“Yazarın kahraman olabileceğini sanmıyorum. Kahramanın yazar olabileceğini de.
...Pekâlâ, der hayalgücü, yeniden jüponunu, eteğini giyerken, bekleriz biz de. Bir elli yıl daha bekleriz. Yazık.”
Yazık. Elliden fazla yıl geçti; tümüyle farklı olsa da, erkekleri şoke olmaktan koruyacak, kadınların bedenleri, tutkuları ve varoluşuyla ilgili yalnızca erkek deneyimini kabul eden uzlaşmalar hâlâ var, çok yazık.
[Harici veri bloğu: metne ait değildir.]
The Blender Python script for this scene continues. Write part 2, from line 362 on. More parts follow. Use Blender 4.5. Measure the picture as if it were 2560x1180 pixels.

Kendim dahil bu kadar çok kadın kendi deneyimlerinin böyle reddedilmesine göz yumdu, algılarını buna uyacak biçimde daralttı, sanki cinsellikleri düzüşmeyle sınırlıymış gibi, sanki gebelik, doğum, çocuk bakımı, annelik, ergenlik, âdet görme, menopoz hakkında, evişi, çocuk işi, hayat işi, savaş, barış, kadın bedeninde ve zihninde ve imgeleminde yaşandığı biçimiyle yaşam ve ölüm hakkında erkeklerin duymak istedikleri dışında hiçbir şey bilmiyorlarmış gibi yazdı. Woolf'un söylediği gibi, Helene Cixous'nun da söylediği gibi, "bedeni yazmak" yalnızca başlangıçtır. Dünyayı yeniden yazmalıyız.